Mi fa piacere che si sia aperto questo dibattito, bravo Genovese.
La faccio molto corta: non è vero che la guerra sia sempre immorale. Non esistono eserciti del Bene, ma esiste eccome il sacrosanto diritto dei popoli e delle nazioni a difendere con le armi la propria indipendenza e la propria sovranità.
Quanto alla Libia.
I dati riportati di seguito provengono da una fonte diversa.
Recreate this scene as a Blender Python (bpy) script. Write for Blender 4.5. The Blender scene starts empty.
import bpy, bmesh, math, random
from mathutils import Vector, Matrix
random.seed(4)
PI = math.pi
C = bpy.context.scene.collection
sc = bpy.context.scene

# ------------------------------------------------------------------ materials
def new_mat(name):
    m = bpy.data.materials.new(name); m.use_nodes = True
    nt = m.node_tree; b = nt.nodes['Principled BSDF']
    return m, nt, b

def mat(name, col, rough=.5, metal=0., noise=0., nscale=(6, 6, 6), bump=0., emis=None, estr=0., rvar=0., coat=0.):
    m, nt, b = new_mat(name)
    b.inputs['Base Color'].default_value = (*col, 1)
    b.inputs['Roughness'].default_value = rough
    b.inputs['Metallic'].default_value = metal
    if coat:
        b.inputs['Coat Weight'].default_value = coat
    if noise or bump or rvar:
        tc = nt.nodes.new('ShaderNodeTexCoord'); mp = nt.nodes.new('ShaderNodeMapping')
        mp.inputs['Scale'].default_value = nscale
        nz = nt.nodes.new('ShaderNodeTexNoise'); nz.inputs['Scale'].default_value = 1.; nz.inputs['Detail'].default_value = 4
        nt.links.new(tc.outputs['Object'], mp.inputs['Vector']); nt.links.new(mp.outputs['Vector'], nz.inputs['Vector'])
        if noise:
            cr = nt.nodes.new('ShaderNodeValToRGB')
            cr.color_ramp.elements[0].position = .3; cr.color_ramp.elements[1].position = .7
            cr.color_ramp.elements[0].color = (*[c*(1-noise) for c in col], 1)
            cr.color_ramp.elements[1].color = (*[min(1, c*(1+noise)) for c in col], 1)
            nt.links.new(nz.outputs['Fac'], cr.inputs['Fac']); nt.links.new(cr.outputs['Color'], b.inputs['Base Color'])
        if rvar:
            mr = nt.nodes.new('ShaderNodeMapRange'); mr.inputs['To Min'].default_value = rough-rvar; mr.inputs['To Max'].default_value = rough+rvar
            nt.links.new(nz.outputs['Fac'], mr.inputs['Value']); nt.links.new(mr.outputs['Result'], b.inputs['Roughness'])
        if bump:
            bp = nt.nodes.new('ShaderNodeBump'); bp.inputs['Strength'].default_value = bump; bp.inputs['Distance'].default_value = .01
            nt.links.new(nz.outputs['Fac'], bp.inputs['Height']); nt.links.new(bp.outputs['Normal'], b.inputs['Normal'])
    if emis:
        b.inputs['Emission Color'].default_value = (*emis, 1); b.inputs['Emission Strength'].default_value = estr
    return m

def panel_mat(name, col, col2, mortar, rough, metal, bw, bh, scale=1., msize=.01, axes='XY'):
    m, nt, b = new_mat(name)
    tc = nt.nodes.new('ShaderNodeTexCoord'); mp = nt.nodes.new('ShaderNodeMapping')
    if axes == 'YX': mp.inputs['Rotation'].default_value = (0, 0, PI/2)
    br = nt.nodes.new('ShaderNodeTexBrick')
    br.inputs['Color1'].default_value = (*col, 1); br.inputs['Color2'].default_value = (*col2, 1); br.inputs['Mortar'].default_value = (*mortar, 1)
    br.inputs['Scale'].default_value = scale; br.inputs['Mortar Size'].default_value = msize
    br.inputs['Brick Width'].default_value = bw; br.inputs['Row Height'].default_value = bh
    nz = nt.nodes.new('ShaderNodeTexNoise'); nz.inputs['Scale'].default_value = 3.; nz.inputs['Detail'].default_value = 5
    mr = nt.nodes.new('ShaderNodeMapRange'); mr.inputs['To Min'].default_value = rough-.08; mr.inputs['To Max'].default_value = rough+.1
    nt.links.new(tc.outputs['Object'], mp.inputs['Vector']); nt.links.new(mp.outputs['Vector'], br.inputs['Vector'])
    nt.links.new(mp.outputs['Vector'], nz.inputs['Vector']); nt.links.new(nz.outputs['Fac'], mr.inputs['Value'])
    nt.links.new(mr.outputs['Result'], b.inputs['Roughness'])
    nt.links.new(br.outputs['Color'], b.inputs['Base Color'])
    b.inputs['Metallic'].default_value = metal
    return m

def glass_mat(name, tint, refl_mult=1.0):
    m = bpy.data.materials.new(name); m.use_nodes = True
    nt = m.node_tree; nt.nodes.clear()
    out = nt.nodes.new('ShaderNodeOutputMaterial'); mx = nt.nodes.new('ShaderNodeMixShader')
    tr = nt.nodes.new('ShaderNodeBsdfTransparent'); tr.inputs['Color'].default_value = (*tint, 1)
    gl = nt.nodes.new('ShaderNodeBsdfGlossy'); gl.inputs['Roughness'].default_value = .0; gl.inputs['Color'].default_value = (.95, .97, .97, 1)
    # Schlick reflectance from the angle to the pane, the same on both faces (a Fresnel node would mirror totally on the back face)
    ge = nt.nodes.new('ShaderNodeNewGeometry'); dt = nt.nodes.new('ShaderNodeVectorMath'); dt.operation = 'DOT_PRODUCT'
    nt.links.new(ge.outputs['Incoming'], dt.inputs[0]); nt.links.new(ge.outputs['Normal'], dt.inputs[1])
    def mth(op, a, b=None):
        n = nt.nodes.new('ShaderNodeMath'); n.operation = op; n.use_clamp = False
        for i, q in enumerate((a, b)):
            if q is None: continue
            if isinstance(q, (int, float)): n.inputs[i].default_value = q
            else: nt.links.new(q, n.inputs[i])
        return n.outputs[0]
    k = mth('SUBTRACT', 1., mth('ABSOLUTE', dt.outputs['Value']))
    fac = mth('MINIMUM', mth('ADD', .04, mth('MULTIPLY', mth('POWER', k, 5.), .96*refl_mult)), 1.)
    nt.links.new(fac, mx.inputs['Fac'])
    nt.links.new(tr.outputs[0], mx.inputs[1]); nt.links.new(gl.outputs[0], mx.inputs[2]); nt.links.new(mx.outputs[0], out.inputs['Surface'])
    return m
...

L’Italia (che aveva collaborato attivamente a insediare Gheddafi e a deporre re Idris nel 1976, cooperando con gli USA in funzione antinglese) è riuscita nel capolavoro di firmare un solenne trattato di amicizia con lo Stato libico, per partecipare due all’aggressione internazionale che ha condotto al brutale assassinio di Gheddafi, all’attuale sanguinosa anarchia che si è imposta nel paese, e a un danno permanente agli interessi politici ed economici italiani in quest’area.
Il regista locale di quest’operazione, telecomandata da Washington, Londra e Parigi, è stato il presidente della repubblica Napolitano (il cui patriottismo USA è al di sopra di ogni dubbio). Il presidente del consiglio Berlusconi, (il cui patriottismo aziendale è al di sopra di ogni dubbio) confermandosi un vigliacco e un politico di quart’ordine, s’è lasciato zittire e usurpare i poteri che gli attribuisce la Costituzione, e si è accodato alla brutale invasione della Libia.
La sinistra italiana in blocco, salvo eccezioni che ci saranno state ma che non ho udito, hanno giustificato il capolavoro libico con il fatto che Gheddafi “è un dittatore”. La destra italiana in blocco, salvo eccezioni che ci saranno state ma che non ho udito, s’è zittita per paura di disturbare il manovratore.
Gli intellettuali italiani, quasi tutti, si sono dimostrati allineati e coperti come al solito. Bravi, spero che almeno qualcosa ci abbiano guadagnato.
E concludo: un esempio di *guerra morale* e *guerra giusta*, grosso come una casa di dodici piani, è proprio quello della guerra combattuta da Gheddafi e dall’esercito libico contro le forze soverchianti che li hanno sconfitti. E la scelta onorevole e coraggiosa di Gheddafi, di combattere fino alla morte in difesa del suo paese, potrebbe insegnare qualcosa anche agli intellettuali italiani: se non altro, ad avere meno paura; che non è poco.